PASTA ALLA PUTTANESCA
1 pound spaghetti
2 teaspoons extra-virgin olive oil for pasta (see step one)
2 cans peeled tomatoes.
1/4 cup extra-virgin olive oil
4 teaspoons garlic, minced
1/8 teaspoon dried red pepper flakes, or more to taste
1 teaspoon oregano, dried
1/2 cup Nicoise olives
1/4 cup capers, drained
1 tin anchovies
To taste: sea salt
To taste: pepper
1/2 cup fresh basil, chopped, as garnish
Cook spaghetti until al dente in a large pot of boiling, salted water. Drain pasta, dress with a little oil, and reserve.
Meanwhile, drain tomatoes and cut them crosswise, squeezing out as much liquid as possible; reserve.
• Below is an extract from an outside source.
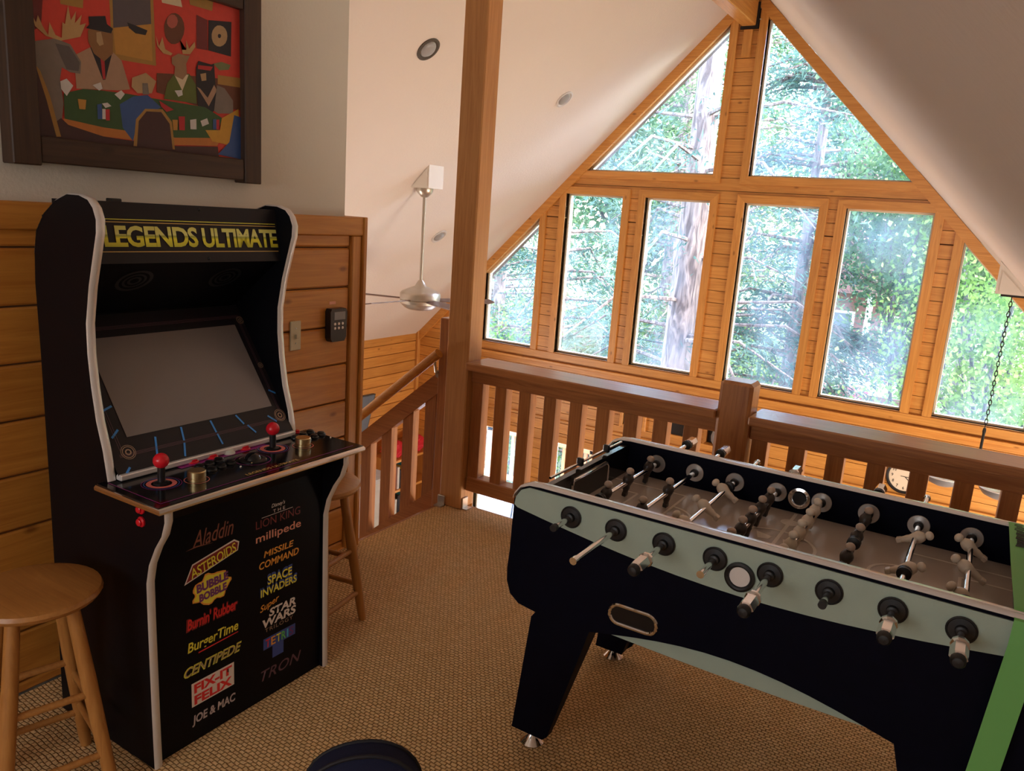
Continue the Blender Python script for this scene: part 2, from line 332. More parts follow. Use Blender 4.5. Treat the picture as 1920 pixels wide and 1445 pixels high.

Heat olive oil in a skillet, sauté garlic and red pepper flakes quickly to release flavor. Quickly add tomatoes and reserved juice so pepper flakes and garlic don't burn. Bring to a boil.
Simmer sauce and add oregano, olives, capers, and anchovies, one ingredient at a time.
Reduce and continue simmering until desired consistency and flavor are reached. Season to taste with salt and pepper.
Serve immediately over hot spaghetti. Garnish with basil.